Pour Charles Gonthier, la fraternité est le ciment qui rattache la liberté et l’égalité à une société civile[25]. Acceptant cette idée, la question de l’identification ou de la définition de cette société civile, ou communauté, demeure toutefois ouverte. La fraternité se développe d’abord au sein de la famille, puis s’articule autour des rapports humains et se formalise dans les institutions. À l’heure où l’on s’interroge sur le rôle de l’État et de son droit dans la régulation sociale mondialisée, les questions soulevées par Charles Gonthier sur le lieu de déploiement du principe de fraternité sont, encore ici, plus que jamais d’actualité.

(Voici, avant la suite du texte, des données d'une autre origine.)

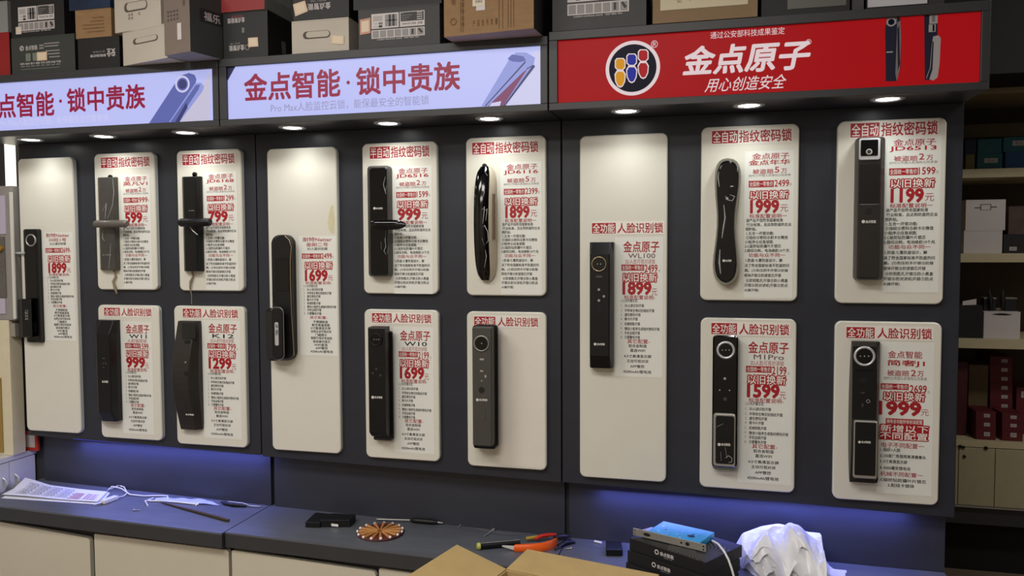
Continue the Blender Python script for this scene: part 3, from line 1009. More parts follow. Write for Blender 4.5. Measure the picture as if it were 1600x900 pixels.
# 3 black lever lock
t, h = lever_lock('plain black lever lock with key in it priced 799', (289, 276, 318, 424), (287.5, 276, 307, 423.5), .034, BLACK,
                  (280.5, 341, 329, 354, 299), BLACK, .065, (304, 272.5), False)
mb = MB()
put_px(mb, '金点智能', 294.5, 328, 303.5, 330, -.0345, ICON, 0)
build(mb, 'logo', t)
p, q = PY(297, 354.5, -.05), PY(309, 367, -.05)
o = build(MB().tube([(p[0], -.05, p[2]), ((p[0] + q[0]) / 2, -.056, (p[2] + q[2]) / 2), (q[0], -.05, q[2])], [.002, .0016, .0016], SILVER, 8), 'key', t)
o['label'] = 'silver key'
mb = MB()
pts = [(300, 423), (301, 432), (298, 440), (297, 450), (299, 462), (299.5, 475)]
mb.tube([(PY(*p, -.008)[0], -.008 + .002 * math.sin(i * 2), PY(*p, -.008)[2]) for i, p in enumerate(pts)], [.003, .003, .0045, .003, .0015, .0012], mat('bead chain', (140, 128, 104), .5, var=.1), 8)
build(mb, 'strap', t)

# 4 faceted black lock
b = (157, 499.5, 190, 655)
t = lock('faceted black lock with sloping ends beside the 999 card', b)
mb = MB()
A = rx(*b)
Fm = rx(152.5, 522, 171.5, 644, -.055)
Bx0, Bx1 = A[0], A[1]
F0, F1 = rx(152.5, 520, 171.5, 644, -.055)[0:2]
ring0 = [(Bx0, -.0002), (Bx1, -.0002), (Bx1, -.022), (F1 + .002, -.055), (F0, -.055), (Bx0 - .002, -.022)]
zt, zb2 = A[3], A[2]
def lv(z, k):
    return [(x, -.0002 + (y + .0002) * k, z) for x, y in ring0]
mb.loft([lv(zt, .55), lv(Fm[3], 1), lv(Fm[2], 1), lv(zb2 + .0, .62)][::-1], BLACK)
build(mb, 'body', t, bevel=.002)
mb = MB()
for (l, tt, r, bb) in ((160, 559, 164, 561), (160, 567, 162.5, 569), (164, 566.5, 166.5, 569), (160.5, 573, 163, 575)):
    quad_px(mb, l, tt, r, bb, -.0555, mat('dim grey icons', (62, 60, 58), .5))
build(mb, 'key_icons', t)
logo(t, 159.5, 594.5, 169, 598, -.0555, False)

# 5 curved lock
b = (285.5, 501, 317, 669)
t = lock('dark bronze lock with bowed profile beside the 1299 card', b)
mb = MB()
A = rx(*b)
rings = []
N = 18
for i in range(N + 1):
    f = i / N
    z = A[2] + (A[3] - A[2]) * f
    d = .024 + .040 * math.sin(math.pi * f) ** 1.3
    e = .5 * (1 - min(1, min(f, 1 - f) / .03)) * .004
    xs0, xs1 = A[0] + e, A[1] - e
    fx1 = A[0] + (A[1] - A[0]) * .80
    rings.append([(xs0, -.0002, z), (xs1, -.0002, z), (xs1, -d * .40, z), (fx1 + .003, -d + .004, z), (fx1 - .002, -d, z), (xs0 + .003, -d, z), (xs0, -d + .003, z)])
mb.loft(rings, BRONZE)
body5 = build(mb, 'body', t, bevel=.001)


def y5(py):
    f = (669 - py) / 168
    return -(.024 + .040 * math.sin(math.pi * min(1, max(0, f))) ** 1.3) - .0012


mb = MB()
for k in range(6):
    a0, a1 = 505 + k * 4, 509 + k * 4
    y0, y1 = y5(a0), y5(a1)
    p = [PY(284.5, a1, y1), PY(305.5, a1, y1), PY(305.5, a0, y0), PY(284.5, a0, y0)]
    mb.add([tuple(q) for q in p], [(0, 1, 2, 3)], GLOSS)
build(mb, 'screen', t)
mb = MB()
plate(mb, (288.5, 531.5, 296.5, 537), y5(534) + .0006, .001, .0008, DARKHOLE, .0003)
plate(mb, (288, 580.5, 293, 586.5), y5(584) + .0006, .001, .0008, DARKHOLE, .0003)
discpx(mb, 290, 566, y5(566) + .0006, 1.2, .001, ICON, 10)
build(mb, 'sensor_windows', t)
logo(t, 290, 646.5, 303, 649, y5(640) - .001, False)

# 6 capsule lock with handle
b = (430.5, 367, 463.5, 562)
t = lock('black capsule lock with gold edge line on the stained tall board', b)
mb = MB()
body(mb, b, (429.7, 367, 456, 561), .042, .0325, .029, SOFTBLACK, .5, .003, None)
build(mb, 'body', t)
mb = MB()
plate(mb, (431, 404, 452, 455), -.042, .0008, .003, GLOSS)
build(mb, 'screen', t)
mb = MB()
pts = [(445, 368.5), (452, 375), (455, 386), (453.5, 408), (454, 440), (455.5, 490), (458.5, 540), (459.5, 556)]
mb.tube([(PY(*p, -.0425)[0], -.0425, PY(*p, -.0425)[2]) for p in pts], .0011, GOLD, 6)
o = build(mb, 'edge_trim', t)
o['label'] = 'gold edge line'
mb = MB()
body(mb, (425.5, 480, 447, 561.5), (423, 480.5, 443, 561.5), .075, .021, .020, SOFTBLACK, .55, .004)
h = build(mb, 'handle', t)
mb = MB()
plate(mb, (429.5, 503.5, 435.5, 540), -.0752, .0015, .0055, SILVER, .0005)
put_px(mb, 'Natter', 430.5, 506, 434.5, 512, -.0768, INK, .02)
put_px(mb, '耐特', 430.5, 515, 434.5, 524, -.0768, INK, .02)
o = build(mb, 'emblem_plate', h)
o['label'] = 'silver emblem plate'
mb = MB()
discpx(mb, 432.5, 494.5, -.0752, 2.2, .0005, DARKHOLE)
build(mb, 'keyhole', h)
mb = MB()
a = rx(423, 480.5, 443, 561.5, -.072)
R = rrect(a[0] + .002, a[1] + .001, a[2] - .001, a[3] + .001, .020, 8)
i0 = [(x, -.072, z) for x, z in R if x > (a[0] + a[1]) / 2 or z > a[3] - .012]
i0.sort(key=lambda p: (-math.atan2(p[2] - (a[2] + a[3]) / 2, p[0] - a[0] - .004)))
mb.tube(i0, .001, STEEL, 6)
build(mb, 'rim', h)

# 7 gloss black lever lock
b = (579, 260, 613.5, 432)
t = lock('gloss black lever lock with film glints priced 999 in the upper row', b)
mb = MB()
body(mb, b, (577.5, 261, 606, 431.5), .038, .012, .010, GREYMETAL, .55)
build(mb, 'body', t)
mb = MB()
plate(mb, (578.5, 262.5, 605, 430), -.038, .0015, .009, GLOSS)
build(mb, 'front_glass', t)
ld = .075
A, B2 = PY(579.5, 349, -ld), PY(634, 352, -ld)
mb = MB()
zz = (A[2] + B2[2]) / 2
X = np.linspace(A[0], B2[0], 10)
rr = [.010, .0155, .0155, .0155, .016, .0165, .0165, .0155, .012, .005]
rings = []
for x, r in zip(X, rr):
    rings.append([(x, -ld + .55 * r * math.cos(a_), zz - .002 * (x - A[0]) / .1 + r * math.sin(a_)) for a_ in [2 * math.pi * j / 16 for j in range(16)]])
mb.loft(rings[::-1], GLOSS, True)
mb.disc(A[0] + .026, zz, .014, -.0385, -ld, GLOSS, 20)
build(mb, 'lever_handle', t)
crease_glints(t, [(q, .0009) for q in ([(602, 276), (599, 288), (601, 296), (603, 303)], [(604, 290), (602, 300)], [(601, 372), (603, 385), (600, 392), (603, 398)], [(603, 360), (602, 378)], [(595, 378), (596, 390)], [(607, 386), (605, 397)])], -.0405)
logo(t, 583.5, 324, 598, 327, -.0397)

# 8 cream-edged lock
b = (745.5, 261, 777, 437.5)
t = lock('slim oval lock with gloss black front and cream grip beside the 1899 card', b)
mb = MB()
A = rx(*b)
N = 22
def prof(f):
    return max(.0, 1 - abs(2 * f - 1) ** 6) ** .5
rings, fr_rings = [], []
for i in range(N + 1):
    f = min(max(i / N, .004), .996)
    z = A[2] + (A[3] - A[2]) * i / N
    p = prof(f)
    cx = (A[0] + A[1]) / 2
    hw = (A[1] - A[0]) / 2 * (.38 + .62 * p)
    d = .012 + .040 * math.sin(math.pi * f) ** .6
    rings.append([(cx - hw, -.0002, z), (cx + hw, -.0002, z), (cx + hw, -d * .5, z), (cx + hw * .62, -d, z), (cx - hw * .8, -d, z), (cx - hw, -d * .7, z)])
    fr_rings.append([(cx - hw * .98 - .001, -d * .62, z), (cx + hw * .60, -d * .9, z), (cx + hw * .52, -d - .004, z), (cx - hw * .2, -d - .007, z), (cx - hw * .85, -d - .004, z)])
mb.loft(rings, CREAM, True)
o = build(mb, 'grip_shell', t)
o['label'] = 'cream grip shell'
mb = MB()
mb.loft(fr_rings, GLOSS, True)
build(mb, 'front_glass', t)
mb = MB()
discpx(mb, 757.5, 259.5, -.002, 3.6, .006, SOFTBLACK, 14)
build(mb, 'mounting_tab', t)
a = rx(770.5, 303, 774.5, 375, -.036)
mb = MB()
plate(mb, (770.5, 303, 774, 374), -.030, .010, .002, mat('grip slot brown', (96, 76, 52), .5), .0005)
build(mb, 'grip_slot', t)
crease_glints(t, [(q, .0011) for q in ([(753, 328), (757, 323), (756, 335), (754, 350)], [(754, 355), (757, 352), (762, 362), (763, 376), (757, 384), (753, 372)], [(758, 390), (760, 400), (757, 418)], [(752, 297), (757, 299), (755, 308)], [(757, 268), (762, 275)], [(756, 330), (761, 326), (759, 345)])], -.0605)

# 9 black lock with ring camera, priced 1699
b = (586, 517, 614.5, 686)
t = lock('black lock with dim ring camera beside the 1699 card in the lower row', b)
mb = MB()
body(mb, b, (584, 518, 613, 685), .03, .006, .006, BLACK, .6)
build(mb, 'base_plate', t)
mb = MB()
a, c = rx(576, 511, 602.5, 684, -.07), rx(576, 511, 602.5, 676, -.07)
prf = [(-.030, a[3]), (-.070, a[3] - .002), (-.070, c[2]), (-.050, a[2]), (-.030, a[2])]
mb.loft([[(x, y, z) for y, z in prf] for x in (a[0], a[1])][::-1], BLACK)
build(mb, 'body', t, bevel=.003)
camera(t, 588, 530.5, -.0702, 9.5, 7.5, SOFTBLACK, 3)
mb = MB()
for q in ((588, 576.5), (582.5, 583), (594.5, 586.5)):
    discpx(mb, q[0], q[1], -.0702, 1.7, .0004, mat('dim grey icons', (62, 60, 58), .5), 10)
build(mb, 'key_icons', t)
logo(t, 580.5, 619, 597.5, 622.5, -.0705)

# 10 grey lock without card
b = (744, 507, 778.5, 697)
t = lock('gunmetal grey lock with round camera and no price card', b)
mb = MB()
body(mb, b, (743, 507.5, 777, 696.5), .05, .009, .009, BLACK, .7)
build(mb, 'base_plate', t)
mb = MB()
a = rx(738, 511.5, 768.5, 697.5, -.09)
mb.loft([rring(a, -.05, .006), rring(a, -.087, .006), rring(a, -.09, .006, ins=.003)], GREYMETAL)
build(mb, 'body', t)
camera(t, 752.5, 536.5, -.0902, 12, 10.2, STEEL, 1)
mb = MB()
for l, tt, r, bb in ((749.5, 560, 756, 563), (750, 578.5, 755, 581), (757, 586, 760, 590), (751.5, 594, 753.5, 596)):
    quad_px(mb, l, tt, r, bb, -.0903, ICON)
build(mb, 'key_icons', t)
mb = MB()
discpx(mb, 752.5, 609.5, -.0902, 4.6, .001, DARKHOLE, 20)
build(mb, 'fingerprint_button', t)
logo(t, 744, 623, 761.5, 626.5, -.0903)
mb = MB()
plate(mb, (747.5, 637, 759, 656), -.0902, .001, .004, GREYMETAL, .0005)
build(mb, 'key_cover', t)

# 11 black lock on the tall right board
b = (923, 378.5, 959.5, 572.5)
t = lock('tall black lock with gold-ringed lens on the right tall board', b)
mb = MB()
A = rx(*b)
Fm = rx(921.5, 397, 952.5, 556, -.06)
def lv11(z, k, ins=0):
    return [(A[0] + ins, -.0002, z), (A[1] - ins, -.0002, z), (A[1] - ins, -.02, z), (Fm[1], -.02 - .04 * k, z), (Fm[0], -.02 - .04 * k, z), (A[0] + ins, -.02, z)]
mb.loft([lv11(A[3], .25), lv11(Fm[3], 1), lv11(Fm[2], 1), lv11(A[2], .45)][::-1], BLACK)
build(mb, 'body', t, bevel=.003)
p = [(922.5 + 2, 381), (951, 381), (951, 396), (922.5, 396)]
mb = MB()
camera(t, 936, 412.5, -.0602, 11.7, 10.2, GOLD, 2)
mb = MB()
quad_px(mb, 931, 430.5, 941, 434, -.0605, mat('dim grey icons', (62, 60, 58), .5))
for q in ((935.7, 452.5), (943.5, 463), (935.7, 469.5)):
    discpx(mb, q[0], q[1], -.0602, 2.0, .0004, ICON, 10)
build(mb, 'key_icons', t)
mb = MB()
plate(mb, (932.5, 478, 940, 491), -.0602, .001, .003, SOFTBLACK, .0004)
build(mb, 'fingerprint_button', t)
logo(t, 928, 536, 945, 539.5, -.0605)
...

La position de réserve et d’humilité adoptée par l’ordre juridique canadien face aux conceptions morales lui semblait à cet égard tout à fait pertinente dans le développement du « village global », qui passerait par l’émergence de standards universels de tolérance, un phénomène bien sûr amorcé par la Déclaration universelle des droits de l’Homme, et qui semble s’accélérer aujourd’hui.

Conclusion

Sans être orientalisant, Charles Gonthier, l’homme comme le juge incomparable qu’il fut, semblait bien avoir découvert les trois perles de la sagesse taoïste : la compassion, la modération et l’humilité. Il nous laisse un héritage hors du commun qui nous engage tous à remettre en rapport dialogique nos théories des droits institutionnalisés et le devoir de chacun de rendre justice à son prochain et à sa communauté.